Pedro Chacón-El Correo

Cuando Juan Carlos I asumió el título de Rey en 1975 comenzaba una singladura que trastocaba los principios mismos de la institución monárquica. Porque si por algo se caracteriza esta fórmula de Estado es por la herencia, mejor dicho, por el prestigio heredado. Y en el caso español se le estaba pidiendo otra cosa muy distinta: que el Rey se ganara el puesto. El anterior rey, Alfonso XIII, desprestigió a la Monarquía aceptando la Dictadura de Primo de Rivera, así que recurrir a la Corona de nuevo exigía de esta un plus de legitimidad, una demostración evidente de que la forma monárquica era útil para afianzar las libertades en España y no supondría un riesgo para su estabilidad.

Por suerte para el país las cosas se hicieron bien en ese sentido durante una buena parte del largo reinado de Juan Carlos I. Leí hace poco que en todo el proceso de traída del ‘Guernica’ de Picasso, en septiembre de 1981 -algo en lo que todos los partidos, desde el PCE hasta AP se pusieron de acuerdo y cuya instalación en Madrid significó la clausura simbólica del enfrentamiento entre las dos Españas y la legitimación definitiva de la Transición democrática-, el abogado que se encargó, de parte del genio de Málaga, de decidir cuándo en España se daba un grado de libertad equiparable al que se perdió con la Guerra Civil, Roland Dumas, declaró que el personaje español que más le impresionó de todos los que conoció y que más confianza le transmitió en el sentido de que las libertades y la democracia habían venido a España para quedarse, fue el rey Juan Carlos.

Que finalmente el emérito se tenga que marchar es una pésima noticia para la institución monárquica y, por tanto, también para España como país. Ha fallado estrepitosamente la primera condición que impulsó la forma monárquica en la España del inicio de la Transición, la de que el Rey se hiciera ganar el respeto de todos. Y esto es, sin lugar a dudas, lo peor que cabía imaginar desde el punto de vista político, en el contexto actual de riesgo sanitario.

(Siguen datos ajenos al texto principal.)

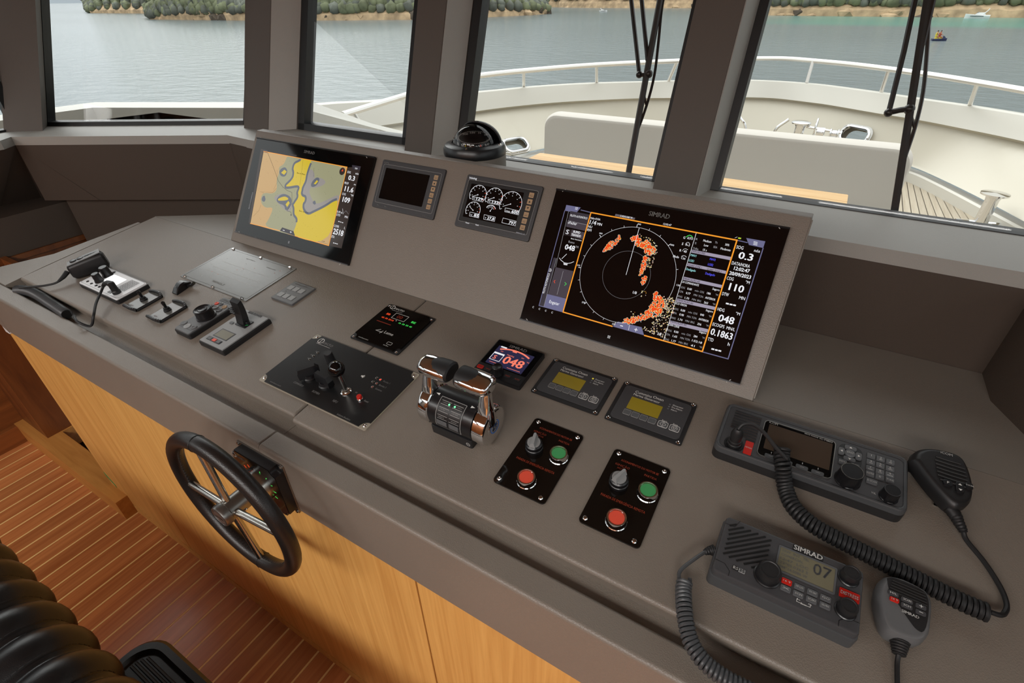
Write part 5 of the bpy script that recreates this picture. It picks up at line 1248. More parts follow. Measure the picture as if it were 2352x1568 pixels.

Cuando Felipe VI asumió el título, en junio de 2014, ahora hace poco más de seis años, ya sabíamos que algo feo tenía que haber para que Juan Carlos I no llegara, por un año, a celebrar sus 40 de reinado. Pero las abdicaciones poco antes del Papa Benedicto o de la reina Beatriz de Holanda ayudaron a disimular un tanto las cosas. Ahora ya no hay disimulo que valga. Y es de una gravedad extrema porque tiene muy mal arreglo. Primero porque vaya donde vaya seguiremos sabiendo de los tejemanejes sentimentales y financieros del emérito, por muy lejos que esté. Con lo que Felipe VI va a tener que volver a la casilla de salida de la Monarquía en 1975, la de tener que ganarse el puesto a pulso, con el agravante de su propio padre desestabilizándole. Y segundo, porque ponernos ahora a imaginar siquiera, con la peor crisis económica y social desde el inicio de la Transición, en una alternativa a la forma monárquica en España nos lleva a eso, a la tormenta perfecta.